• Jingshu Helen Yao

The Potential of Oral Storytelling in Museum Exhibitions

Artifacts, specimens, and models might first come to mind when people think of museums. Though museums today incorporate a variety of media into their exhibitions, the traditional items in visual exhibitions still remain at the forefront of people’s minds. Changes tend to occur gradually, but oral storytelling has shown its potential to become an alternative method to showcase history and culture.


In the Fall of 2019, the Future of Museum Storytelling Conference was held in New York. Professionals put their focus on how storytelling could benefit from the digital age, and how they could facilitate a museum environment rich in both oral and visual materials. In recent years, oral storytelling methods were employed to deliver complex topics such as immigration, decolonization, and LGBTQ stories. The strategy gave the marginalized communities full representation of themselves, which achieved better results while approaching these hard topics.

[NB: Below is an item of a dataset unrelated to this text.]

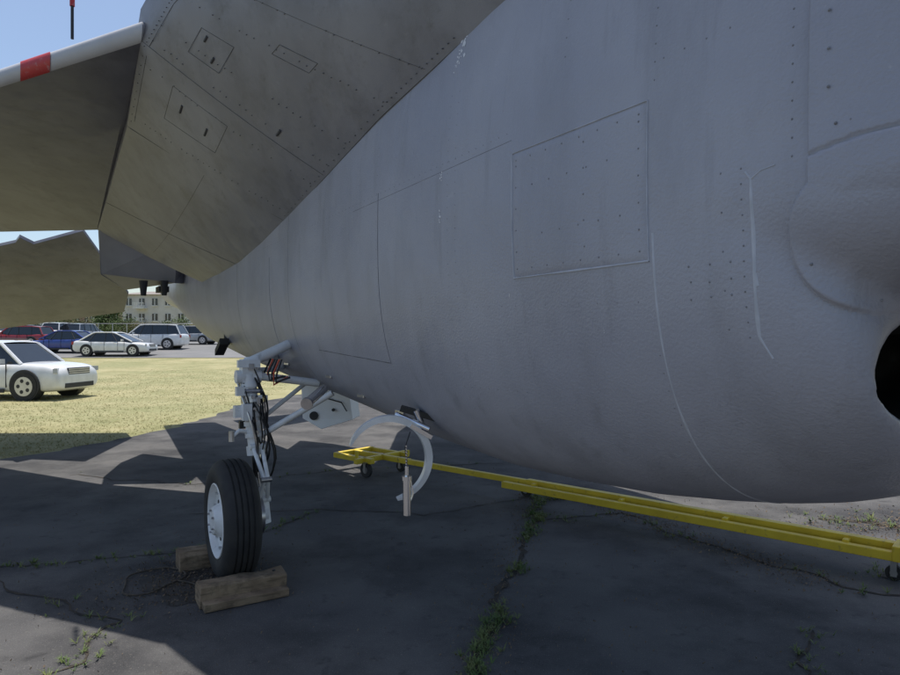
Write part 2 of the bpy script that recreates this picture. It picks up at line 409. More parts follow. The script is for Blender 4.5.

Metis Prisoners in 1885. Source.


Many indigenous communities around the world have strong oral traditions, which made oral storytelling a natural element of recording their history. Oral storytelling is now widely used to present indigenous culture in museums. The Gabriel Dumont Institute Of Native Studies And Applied Research presented audiences and researchers with an online archive of Metis oral history. The collection includes transcription and audio stories, interviews with storytellers, and additional resources for oral history research. The Virtual Museum of Canada, a digital platform created by Canada’s museums and heritage organizations, uses its space for virtual storytelling and illustrations.



Virtual Museum of Canada Logo. Source.


These archives and digital exhibitions have become extremely useful during special times like quarantine. While most resources are limited to in-person use, oral storytelling maintains the same value remotely. In addition to its close connection to indigenous culture, oral storytelling has also been used in other topics that largely involved personal experience. The Toronto Ward Museum’s program Block by Block focuses on the storytelling of immigration. The initiative intends to use storytelling as a method to create a more inclusive city.


Canadian Museum for Human Rights. Source.


Bidzinski and her colleagues at the Canadian Museum for Human Rights introduced their methods for including personal perspectives in historical events. “Oral history offers something other sources lack — perspectives from often-marginalized groups and individuals, including many who have suffered human rights violations. Many of these stories have been excluded from the historical record.” Bidzinski et. al, explains this in greater depth in their paper “Building the Oral History Program at the Canadian Museum for Human Rights”. With more and more museums adopting oral storytelling as a part of their exhibitions, it will add depth to museums and culture education.